Opting for a legal form
Setting up a family asset pool usually involves the transfer of private assets. In an overall analysis, in most cases, the (e)GbR will be the appropriate structure here. However, when under-age children are to participate, then an asset-management KG would be suitable. Furthermore, if the aim is to achieve full limitation of liability, then it would be advisable to set up an asset-management GmbH & Co. KG. The GmbH & Co. KG that is deemed to be of a commercial nature as well as the GmbH should only be used in exceptional cases having particular characteristics.
In any case, in the run-up to opting for a legal form, it is essential to engage intensively with the question of which legal form would best meet the specific requirements.

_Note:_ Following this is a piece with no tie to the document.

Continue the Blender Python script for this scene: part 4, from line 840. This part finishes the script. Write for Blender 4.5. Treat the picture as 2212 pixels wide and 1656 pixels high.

Brief example B: Aged 80, married, two children, five grandchildren
In Example B, which is outlined here, (for Example A see the report in the March issue) it is assumed that the statutory property regime swing was applied (on the topic of tax optimisation by applying the statutory property regime swing see the report in the January 2025 issue) and that the accrued gains were equalised between the spouses - subsequently, a family eGbR was set up and the spouses contributed their let properties and liquid funds. Both spouses made gifts of shares in the company to the children and also to the grandchildren (generation leap) so that, in each case, it will be possible to utilise the tax allowances of both spouses for all the children and grandchildren.
The transfers were made subject to a right of usufruct in favour of the grandparents so that a regular income for living expenses remains ensured. Within the framework of estate governance (pooling agreement + will/execution of the will) it is ensured that, even after a death, no conflict-laden community of heirs can emerge and that the assets remain protected.